Why is our favorite feathered friend standing in the middle of the Strip?

bigbirdnocreditSo much to love in this city. Sometimes I visit the Welcome to Fabulous Las Vegas sign to glom onto tourists’ giddiness. The scene today: a 5-year-old boy fresh from his aunt’s wedding, wearing a turquoise tuxedo, white Nikes and a fedora; four guys in striped soccer jerseys who leapt into the air simultaneously for their Fabulous photo; and Big Bird.

Yep. Big Bird. Over 7 feet tall, yellow feathers blowing in the wind, bright orange legs, substantial beak. He’s just chillin’ on a stool on the median in front of the sign, cars rushing by. Hmm. I ask myself, because I am a reporter with keen instincts, What’s the connection between Big Bird and Las Vegas?

I saunter over to the Bird.

“Hello?” I speak in the general direction of his googly eyes.

“Hey.” The voice comes from his chest.

“What’s up?”

“Aw, nothing. Just watching a movie.”


Fast and Furious 6.”

I wasn’t asking which movie. I was asking something more like, What do you mean, you’re watching a movie? Are you high? You’re sitting in the middle of Las Vegas Boulevard in a Big Bird suit. It’s 100 degrees out here. Have you lost your way to Sesame Street? Have you lost your way in a more metaphysical sense? Or—please tell me no—is there some sort of new Big Bird Does Vegas awful stripper porn thing happening now?
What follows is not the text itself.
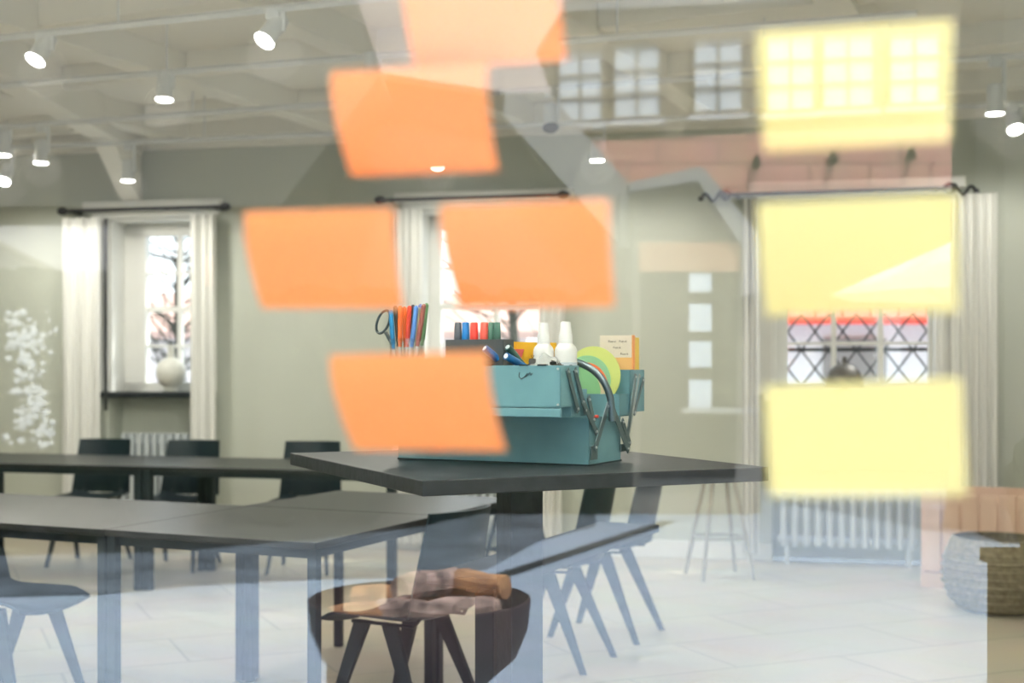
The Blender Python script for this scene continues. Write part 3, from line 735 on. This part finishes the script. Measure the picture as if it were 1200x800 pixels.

Turns out, this is not your average Las Vegan in a costume posing in pictures for tourist money. In fact, I’ve stopped at our welcome sign in the middle of a weekday and met Lionel Douglass, who played Big Bird on the Sesame Street Live tour, was a body double for Danny Glover in the Lethal Weapon movies, and is now, at 58, an ordained minister sitting inside a homemade, air-conditioned version of his former stage-bird self.

The costume is specially designed with a generous midriff to accommodate his water-fueled cooling system and an iPad. Inside, he’s watching movies and texting his wife. Outside, he’s just sitting there all big and misplaced and lovable beside a donation can, which has only a couple of bucks in it right now. When I ask him how much he makes in a typical day, he says, “Well, I don’t want to get the IRS all over me, but let’s just say it’s worth it.”

I can hear him smiling when he says it, but all I can see is this giant, pop-eyed megabird who, for a second, seems to be staring me down. Don’t get the IRS on me. Then he laughs. It’s not the nasally, naive voice of the children’s icon; it’s the seasoned voice of a man who still likes to entertain.

He and his wife retired here from Irvine, California, a few years ago, but he wasn’t cut out for golf. He missed the show—not so much Sesame Street, but the people who parade in front of him, the cast of characters who populate the everlasting audience. He wrote a book about Big Bird, life, God and showbiz called Feathers of a Color: What It Was Like Playing the Famous Bigbird [sic], and then he took up a piece of sidewalk on the Las Vegas Strip, where he’s now available for weddings.

Just as I start to fall into Big Bird’s dreamy eyes, a human hand reaches out of his feathered mesh chest to give me a business card, and then disappears back inside.